#### [Collected material]
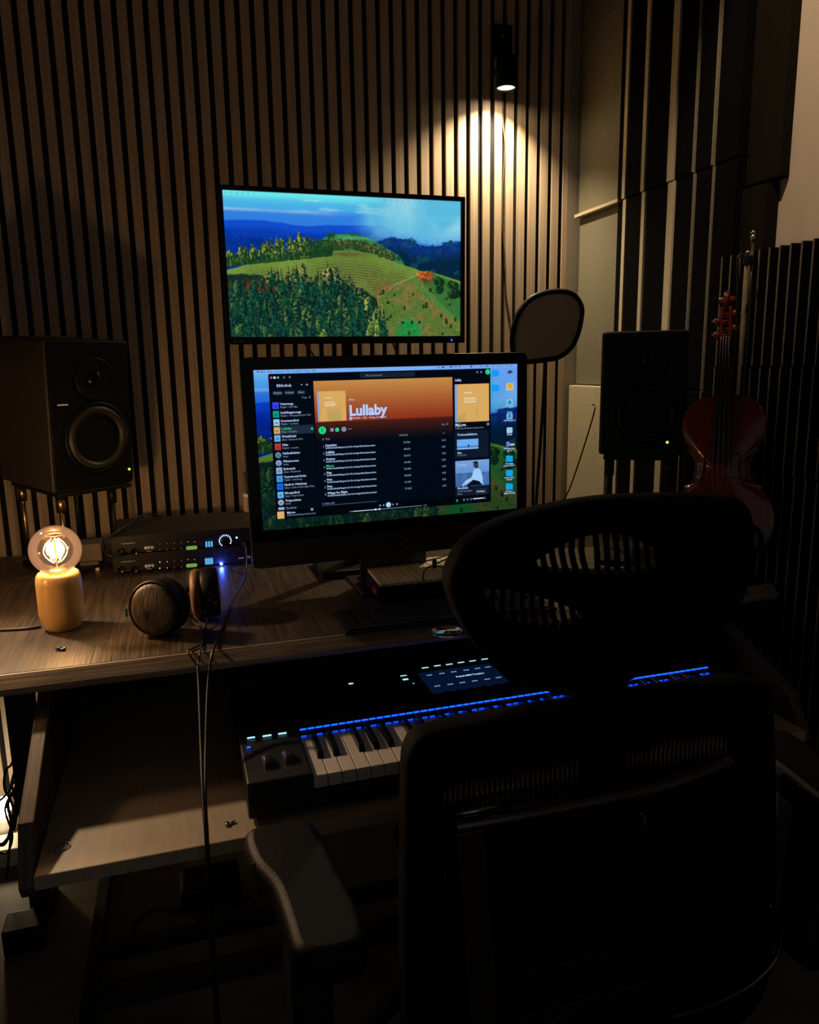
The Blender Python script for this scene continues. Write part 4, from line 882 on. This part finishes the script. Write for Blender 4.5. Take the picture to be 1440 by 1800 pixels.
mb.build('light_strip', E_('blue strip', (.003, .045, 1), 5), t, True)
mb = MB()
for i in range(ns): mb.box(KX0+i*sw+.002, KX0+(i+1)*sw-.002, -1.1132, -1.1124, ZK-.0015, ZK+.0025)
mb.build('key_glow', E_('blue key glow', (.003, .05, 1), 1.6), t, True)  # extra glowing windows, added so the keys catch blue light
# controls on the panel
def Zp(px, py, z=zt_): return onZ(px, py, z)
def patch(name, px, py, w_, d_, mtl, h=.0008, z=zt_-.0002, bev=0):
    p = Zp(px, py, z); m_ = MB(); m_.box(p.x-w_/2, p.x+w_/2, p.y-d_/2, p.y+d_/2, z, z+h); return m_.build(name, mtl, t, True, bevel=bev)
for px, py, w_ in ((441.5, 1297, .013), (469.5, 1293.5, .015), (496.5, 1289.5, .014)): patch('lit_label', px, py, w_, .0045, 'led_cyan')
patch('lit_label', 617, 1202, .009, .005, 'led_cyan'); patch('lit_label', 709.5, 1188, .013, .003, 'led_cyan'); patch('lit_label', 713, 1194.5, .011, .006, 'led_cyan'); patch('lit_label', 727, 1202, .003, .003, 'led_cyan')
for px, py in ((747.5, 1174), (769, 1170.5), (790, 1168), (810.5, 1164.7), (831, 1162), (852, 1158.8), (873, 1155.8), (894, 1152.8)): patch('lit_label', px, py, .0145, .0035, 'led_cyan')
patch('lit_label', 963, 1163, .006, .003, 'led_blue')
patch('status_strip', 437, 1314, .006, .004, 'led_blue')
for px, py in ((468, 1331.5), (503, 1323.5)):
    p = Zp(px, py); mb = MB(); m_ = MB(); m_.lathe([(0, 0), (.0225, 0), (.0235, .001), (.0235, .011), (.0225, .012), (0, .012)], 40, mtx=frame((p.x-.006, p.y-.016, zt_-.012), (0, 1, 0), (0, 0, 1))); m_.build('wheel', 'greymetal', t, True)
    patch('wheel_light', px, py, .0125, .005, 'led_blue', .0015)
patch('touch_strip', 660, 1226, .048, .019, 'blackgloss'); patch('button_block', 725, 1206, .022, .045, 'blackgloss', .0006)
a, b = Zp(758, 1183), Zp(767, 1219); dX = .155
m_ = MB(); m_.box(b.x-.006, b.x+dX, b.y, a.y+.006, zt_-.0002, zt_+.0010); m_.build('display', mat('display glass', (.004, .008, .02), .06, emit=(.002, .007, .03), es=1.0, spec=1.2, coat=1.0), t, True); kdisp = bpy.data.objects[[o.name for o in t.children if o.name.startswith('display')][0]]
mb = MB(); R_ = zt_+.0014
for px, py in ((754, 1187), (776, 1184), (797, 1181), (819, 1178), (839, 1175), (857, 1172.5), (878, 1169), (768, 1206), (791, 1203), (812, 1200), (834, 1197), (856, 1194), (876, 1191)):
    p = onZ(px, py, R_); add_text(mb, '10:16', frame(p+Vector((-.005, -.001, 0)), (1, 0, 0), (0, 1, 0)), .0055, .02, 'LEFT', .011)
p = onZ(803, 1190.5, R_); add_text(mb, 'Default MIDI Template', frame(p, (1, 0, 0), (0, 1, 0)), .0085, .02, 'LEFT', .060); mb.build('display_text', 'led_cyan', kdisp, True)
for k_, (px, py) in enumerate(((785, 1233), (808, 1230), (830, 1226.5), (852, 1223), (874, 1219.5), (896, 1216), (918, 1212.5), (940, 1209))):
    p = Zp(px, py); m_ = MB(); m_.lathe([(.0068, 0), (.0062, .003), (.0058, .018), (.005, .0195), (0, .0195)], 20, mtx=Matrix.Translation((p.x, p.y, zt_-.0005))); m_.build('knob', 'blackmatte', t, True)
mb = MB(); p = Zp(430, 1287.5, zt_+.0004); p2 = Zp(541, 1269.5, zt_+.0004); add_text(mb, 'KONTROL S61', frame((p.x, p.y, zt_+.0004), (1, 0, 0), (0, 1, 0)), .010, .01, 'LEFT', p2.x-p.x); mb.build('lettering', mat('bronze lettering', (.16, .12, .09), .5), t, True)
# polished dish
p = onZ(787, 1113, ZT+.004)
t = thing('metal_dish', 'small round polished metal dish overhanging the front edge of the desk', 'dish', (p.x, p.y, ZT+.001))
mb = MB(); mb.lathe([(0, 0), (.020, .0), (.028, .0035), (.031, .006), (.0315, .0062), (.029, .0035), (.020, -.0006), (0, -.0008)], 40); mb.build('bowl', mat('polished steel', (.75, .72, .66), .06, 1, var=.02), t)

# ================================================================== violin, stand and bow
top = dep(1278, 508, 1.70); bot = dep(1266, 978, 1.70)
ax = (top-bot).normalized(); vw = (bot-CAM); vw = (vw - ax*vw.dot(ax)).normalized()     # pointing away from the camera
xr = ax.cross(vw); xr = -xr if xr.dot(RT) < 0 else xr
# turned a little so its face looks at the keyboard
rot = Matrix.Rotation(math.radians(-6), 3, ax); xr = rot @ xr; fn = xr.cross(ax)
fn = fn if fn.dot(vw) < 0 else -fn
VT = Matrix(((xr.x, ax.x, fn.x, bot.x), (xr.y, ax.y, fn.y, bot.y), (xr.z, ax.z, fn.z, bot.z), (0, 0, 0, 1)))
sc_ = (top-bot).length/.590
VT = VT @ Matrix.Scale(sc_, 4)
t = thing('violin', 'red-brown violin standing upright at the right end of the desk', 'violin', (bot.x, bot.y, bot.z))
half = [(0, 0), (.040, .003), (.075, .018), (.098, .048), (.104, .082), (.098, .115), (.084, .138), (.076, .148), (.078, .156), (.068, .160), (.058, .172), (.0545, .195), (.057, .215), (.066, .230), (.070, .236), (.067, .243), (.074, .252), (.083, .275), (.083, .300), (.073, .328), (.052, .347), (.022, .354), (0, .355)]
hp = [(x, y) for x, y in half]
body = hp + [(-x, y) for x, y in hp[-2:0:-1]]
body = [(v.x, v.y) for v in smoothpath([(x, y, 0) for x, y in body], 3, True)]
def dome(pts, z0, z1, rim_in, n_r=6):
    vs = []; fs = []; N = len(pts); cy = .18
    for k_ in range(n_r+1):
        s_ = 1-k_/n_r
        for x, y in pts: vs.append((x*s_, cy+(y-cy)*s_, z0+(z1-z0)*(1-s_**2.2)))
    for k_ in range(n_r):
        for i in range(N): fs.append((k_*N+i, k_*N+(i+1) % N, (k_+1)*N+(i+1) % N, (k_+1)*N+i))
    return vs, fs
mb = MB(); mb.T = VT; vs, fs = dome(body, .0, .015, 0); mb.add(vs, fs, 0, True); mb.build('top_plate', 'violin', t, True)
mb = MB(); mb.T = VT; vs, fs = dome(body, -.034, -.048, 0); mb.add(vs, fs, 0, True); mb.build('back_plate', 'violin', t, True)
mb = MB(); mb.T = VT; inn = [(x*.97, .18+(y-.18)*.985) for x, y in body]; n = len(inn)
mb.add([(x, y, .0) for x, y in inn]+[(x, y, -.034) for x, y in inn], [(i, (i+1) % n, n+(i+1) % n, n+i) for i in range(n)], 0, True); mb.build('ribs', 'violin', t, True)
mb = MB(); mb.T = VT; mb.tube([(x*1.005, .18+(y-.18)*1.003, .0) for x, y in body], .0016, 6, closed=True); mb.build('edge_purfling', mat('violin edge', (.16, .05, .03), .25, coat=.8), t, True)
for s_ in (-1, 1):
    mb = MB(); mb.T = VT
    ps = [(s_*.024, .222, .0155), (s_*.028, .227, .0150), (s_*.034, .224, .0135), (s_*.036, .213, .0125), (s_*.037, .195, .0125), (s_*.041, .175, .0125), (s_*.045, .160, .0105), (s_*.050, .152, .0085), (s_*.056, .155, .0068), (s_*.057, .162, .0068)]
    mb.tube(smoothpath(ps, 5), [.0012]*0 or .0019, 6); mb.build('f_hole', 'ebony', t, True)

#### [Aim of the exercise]
Answer with a single number: the count of lines holding the word "from".

#### [Full response]
2